That said, I think its sort of silly.. I don't really get it. No one should expect to be addressed in anyway specific. As long as people aren't saying 'hey you!' or calling you names I think you can't complain

I figure (oops I mean I reckon ) if you live in the south your kids will probably just pick it up anyways. Sort of like saying 'y'all' and 'ain't'. Gah it was quite the adjustment listening to people, professionals with advanced college degrees using 'ain't' *cringe*
post #19 of 24

No way!

I respect (or don't respect) people for who they are inside, not for how old they are or what class they are, and I expect my children to do the same.
post #20 of 24
Quote:
Originally posted by stormborn
No kidding, if dd calls "Papa!" he will respond with "Yes Ma'am?" If I ask him to do something its yes ma'am. So I think it is just a cultural thing. The Southern version of please and thank you, perhaps.
You have said it exactly how I see it! I learned to say ma'am and sir because my parents always said it to ME! LOL!

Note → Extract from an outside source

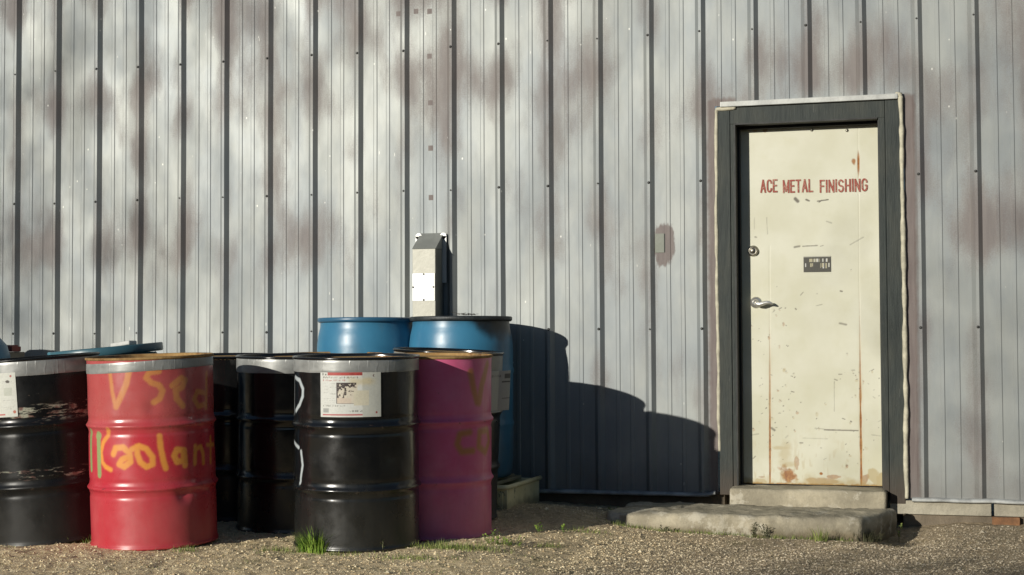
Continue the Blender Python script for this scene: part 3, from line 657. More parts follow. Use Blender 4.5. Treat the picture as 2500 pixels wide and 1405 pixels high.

I really believe that is the best way to teach something like that -- I will say yes, ma'am or sir to my baby. And sometimes, I will say no ma'am and no sir too!

I should also add that I am a native Texan. Although, DH feels the same way and he is South African -- they have a similar construction in South Africa. translated as "yes, uncle or auntie" (even for non-relatives).